Piscataway schools to stay open on Rosh Hashana
Board votes 6-3; officials say closing woud disrupt first week of classes
Despite objections from parents, staff, and religious leaders, the Piscataway Board of Education voted six-three to hold classes on Rosh Hashana this fall.
The June 6 action was “disappointing” to those who had hoped to persuade the board to revise its schedule, which for many years has included a day off for the first day of Rosh Hashana.
The holiday falls this year on Thursday-Friday, Sept. 5-6, the week following Labor Day and beginning one day after the scheduled start of the school year.
Staff and parents were told that closing schools Sept. 5 would disrupt the flow of the school year.
“I was disappointed,” said board member Ira Stern. At the meeting he proposed a calendar revision that would have moved the school opening one day earlier to Tuesday, with the first two hours designated as a professional development day for teachers, and the students arriving later.
Stern was told that such a move would have caused problems for working parents and those who had already planned long Labor Day weekend vacations.
Stern said he thought the change would not have caused “much of a disruption, and obviously two members agreed with me, but the superintendent and six others didn’t.”
The board’s decision, Stern said, was “demoralizing to the staff.” Those who want to take off for the holiday must use up to two of three allotted personal days in the first week of school.
Stern said he had been caught off-guard by the omission of a school closing for Rosh Hashana, saying such changes are usually highlighted when the calendar is given to board members.
He was also concerned about the additional expense in paying for substitutes for Jewish teachers who will choose not to work on the holiday.
Laura Leibowitz, a special education teacher at Piscataway High School, said the decision was “incredibly disappointing.”
Interim schools superintendent Teresa M. Rafferty told NJJN that a number of considerations went into the board’s decision. She stressed that the 2013-14 calendar was a one-time solution to the unusually early timing of Rosh Hashana.
“We spent a lot of time and considered many stakeholders,” she said. “We were pretty concerned about the educational continuity, but it doesn’t mean that future calendars won’t include Rosh Hashana.”

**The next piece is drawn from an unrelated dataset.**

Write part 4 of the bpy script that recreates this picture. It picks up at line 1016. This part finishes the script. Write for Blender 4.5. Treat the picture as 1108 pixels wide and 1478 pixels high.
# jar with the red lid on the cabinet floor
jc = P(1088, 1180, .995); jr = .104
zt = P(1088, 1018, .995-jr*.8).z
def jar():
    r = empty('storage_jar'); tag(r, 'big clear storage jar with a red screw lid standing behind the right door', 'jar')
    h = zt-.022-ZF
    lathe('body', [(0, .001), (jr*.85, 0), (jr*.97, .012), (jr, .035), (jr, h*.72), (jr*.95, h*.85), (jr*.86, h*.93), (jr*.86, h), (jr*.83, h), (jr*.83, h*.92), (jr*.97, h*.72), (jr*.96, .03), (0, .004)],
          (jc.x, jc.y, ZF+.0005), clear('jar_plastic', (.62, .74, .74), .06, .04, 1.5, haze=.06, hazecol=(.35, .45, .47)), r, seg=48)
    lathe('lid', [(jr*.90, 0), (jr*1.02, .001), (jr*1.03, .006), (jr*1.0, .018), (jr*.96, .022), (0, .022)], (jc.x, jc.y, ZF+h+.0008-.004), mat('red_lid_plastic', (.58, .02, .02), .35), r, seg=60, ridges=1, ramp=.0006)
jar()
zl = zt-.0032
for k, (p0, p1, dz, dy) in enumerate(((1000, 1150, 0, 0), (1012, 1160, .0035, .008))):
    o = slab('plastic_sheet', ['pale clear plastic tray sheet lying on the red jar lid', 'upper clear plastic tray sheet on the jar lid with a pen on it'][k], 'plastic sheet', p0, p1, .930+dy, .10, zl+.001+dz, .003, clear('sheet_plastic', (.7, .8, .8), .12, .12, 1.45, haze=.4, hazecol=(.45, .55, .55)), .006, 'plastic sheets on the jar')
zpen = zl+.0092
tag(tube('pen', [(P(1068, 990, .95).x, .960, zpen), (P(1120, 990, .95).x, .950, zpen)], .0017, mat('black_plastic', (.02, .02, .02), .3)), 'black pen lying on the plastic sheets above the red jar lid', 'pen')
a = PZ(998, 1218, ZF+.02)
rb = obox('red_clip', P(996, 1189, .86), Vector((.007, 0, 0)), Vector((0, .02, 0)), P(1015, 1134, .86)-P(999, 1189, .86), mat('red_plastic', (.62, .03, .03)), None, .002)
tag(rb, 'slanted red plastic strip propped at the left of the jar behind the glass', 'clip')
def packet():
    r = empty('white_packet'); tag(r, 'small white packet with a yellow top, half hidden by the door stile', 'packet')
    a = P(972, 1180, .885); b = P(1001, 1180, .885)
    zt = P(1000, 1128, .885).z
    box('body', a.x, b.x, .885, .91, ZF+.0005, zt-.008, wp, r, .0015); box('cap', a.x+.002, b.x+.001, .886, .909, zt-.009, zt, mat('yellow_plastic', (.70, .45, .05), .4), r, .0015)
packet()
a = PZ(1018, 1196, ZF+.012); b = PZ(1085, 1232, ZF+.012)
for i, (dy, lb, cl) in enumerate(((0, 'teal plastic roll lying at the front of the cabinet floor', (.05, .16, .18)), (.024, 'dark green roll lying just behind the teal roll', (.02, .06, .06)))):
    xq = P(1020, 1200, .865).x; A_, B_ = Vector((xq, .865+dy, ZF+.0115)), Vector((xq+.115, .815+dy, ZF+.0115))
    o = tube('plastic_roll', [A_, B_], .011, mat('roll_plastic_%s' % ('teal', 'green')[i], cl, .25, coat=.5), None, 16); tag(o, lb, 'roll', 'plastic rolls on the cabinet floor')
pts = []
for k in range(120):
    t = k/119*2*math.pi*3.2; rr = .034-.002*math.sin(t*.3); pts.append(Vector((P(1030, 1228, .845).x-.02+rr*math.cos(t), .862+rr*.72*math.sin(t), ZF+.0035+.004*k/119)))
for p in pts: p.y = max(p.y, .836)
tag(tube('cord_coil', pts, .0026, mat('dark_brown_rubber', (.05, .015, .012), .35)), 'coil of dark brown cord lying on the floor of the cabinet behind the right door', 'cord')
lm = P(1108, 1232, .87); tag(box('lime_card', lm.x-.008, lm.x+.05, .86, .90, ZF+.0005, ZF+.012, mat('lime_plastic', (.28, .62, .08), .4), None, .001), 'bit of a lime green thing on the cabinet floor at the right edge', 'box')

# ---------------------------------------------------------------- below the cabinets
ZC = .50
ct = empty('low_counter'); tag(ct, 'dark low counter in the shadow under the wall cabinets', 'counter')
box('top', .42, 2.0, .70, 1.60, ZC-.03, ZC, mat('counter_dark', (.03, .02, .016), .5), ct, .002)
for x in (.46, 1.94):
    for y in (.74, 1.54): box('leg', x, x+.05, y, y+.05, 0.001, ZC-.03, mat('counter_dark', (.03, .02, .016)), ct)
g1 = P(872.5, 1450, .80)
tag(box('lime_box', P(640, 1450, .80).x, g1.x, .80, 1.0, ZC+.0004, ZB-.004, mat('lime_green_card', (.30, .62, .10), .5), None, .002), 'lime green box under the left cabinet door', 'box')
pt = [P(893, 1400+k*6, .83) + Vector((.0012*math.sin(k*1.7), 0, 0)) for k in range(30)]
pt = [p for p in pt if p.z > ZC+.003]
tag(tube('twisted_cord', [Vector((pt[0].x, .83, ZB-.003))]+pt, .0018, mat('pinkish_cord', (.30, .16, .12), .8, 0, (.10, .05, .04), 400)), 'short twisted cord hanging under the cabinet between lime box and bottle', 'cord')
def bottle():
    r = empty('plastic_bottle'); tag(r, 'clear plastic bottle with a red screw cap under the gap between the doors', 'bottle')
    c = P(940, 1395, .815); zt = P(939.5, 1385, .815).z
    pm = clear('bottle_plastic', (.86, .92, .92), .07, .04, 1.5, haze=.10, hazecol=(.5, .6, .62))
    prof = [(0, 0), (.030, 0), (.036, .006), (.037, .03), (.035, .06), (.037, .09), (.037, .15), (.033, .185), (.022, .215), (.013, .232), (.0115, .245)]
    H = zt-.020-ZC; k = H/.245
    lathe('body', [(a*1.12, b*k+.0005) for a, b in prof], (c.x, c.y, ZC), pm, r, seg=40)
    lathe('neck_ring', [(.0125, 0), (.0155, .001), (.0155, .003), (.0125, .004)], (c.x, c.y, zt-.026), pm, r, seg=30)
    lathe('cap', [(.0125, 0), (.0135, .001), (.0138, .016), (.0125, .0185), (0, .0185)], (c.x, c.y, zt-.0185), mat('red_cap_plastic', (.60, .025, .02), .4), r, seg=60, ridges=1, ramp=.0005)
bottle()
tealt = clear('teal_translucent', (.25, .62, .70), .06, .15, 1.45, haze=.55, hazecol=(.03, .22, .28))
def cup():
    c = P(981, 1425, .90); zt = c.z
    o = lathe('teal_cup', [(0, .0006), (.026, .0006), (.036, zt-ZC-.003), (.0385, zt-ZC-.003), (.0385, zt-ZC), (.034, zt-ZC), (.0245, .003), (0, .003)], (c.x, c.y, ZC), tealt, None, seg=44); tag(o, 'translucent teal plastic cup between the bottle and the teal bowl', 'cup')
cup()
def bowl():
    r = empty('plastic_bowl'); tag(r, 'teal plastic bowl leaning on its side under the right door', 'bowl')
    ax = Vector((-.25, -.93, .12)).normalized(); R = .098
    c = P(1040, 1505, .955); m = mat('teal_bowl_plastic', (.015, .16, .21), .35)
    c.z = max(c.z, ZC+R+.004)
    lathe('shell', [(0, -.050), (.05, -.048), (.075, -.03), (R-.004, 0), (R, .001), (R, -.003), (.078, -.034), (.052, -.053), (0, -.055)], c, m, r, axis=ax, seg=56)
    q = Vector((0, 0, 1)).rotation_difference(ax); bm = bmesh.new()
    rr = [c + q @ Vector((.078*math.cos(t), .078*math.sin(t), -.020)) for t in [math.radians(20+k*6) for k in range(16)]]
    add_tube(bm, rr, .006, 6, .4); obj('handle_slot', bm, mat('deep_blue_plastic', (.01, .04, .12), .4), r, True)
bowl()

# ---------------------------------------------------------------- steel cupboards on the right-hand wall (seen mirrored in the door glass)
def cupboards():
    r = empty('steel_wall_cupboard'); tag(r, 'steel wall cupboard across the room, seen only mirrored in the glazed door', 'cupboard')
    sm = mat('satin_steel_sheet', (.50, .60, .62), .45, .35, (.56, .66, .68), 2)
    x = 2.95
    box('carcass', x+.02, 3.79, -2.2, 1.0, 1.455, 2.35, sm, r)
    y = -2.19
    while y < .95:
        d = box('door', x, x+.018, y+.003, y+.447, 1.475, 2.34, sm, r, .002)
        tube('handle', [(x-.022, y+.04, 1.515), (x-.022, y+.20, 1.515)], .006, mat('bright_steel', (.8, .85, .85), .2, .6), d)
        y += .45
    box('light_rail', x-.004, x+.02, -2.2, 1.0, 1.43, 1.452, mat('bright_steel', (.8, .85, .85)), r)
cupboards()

Rafferty said as part of her research she looked at the calendars of other districts and found that most were giving the holiday off, and a majority of those were beginning school after Rosh Hashana, on Monday, Sept. 9.
However, she said, in Piscataway’s case, closing for Rosh Hashana would have meant adding a day to the calendar, and would have pushed the high school graduation — scheduled for June 20, 2014 — ahead one day. The graduation is held at the Rutgers Athletic Center and the date cannot be changed.
“We have a strong mandate from this community that they want to continue holding graduation there,” said Rafferty, who also said district diversity was a factor.
“We have many religions when we look at our school population,” she said. “There are Orthodox Christians, Hindus, and Muslims.”
Rafferty noted there are 111 days recognized by the state as religious holidays for which student absence is excused or on which a district may close. In checking this year’s attendance records for the second day of Rosh Hashana, administrators found only two students and 12 teachers were absent for religious reasons.
However, Leibowitz, who lives in Piscataway, estimated that 13 percent of the district’s more than 600-member professional staff is Jewish and would be “directly impacted.” She suggested that between 70 to 80 teachers would take the day off on Sept. 5.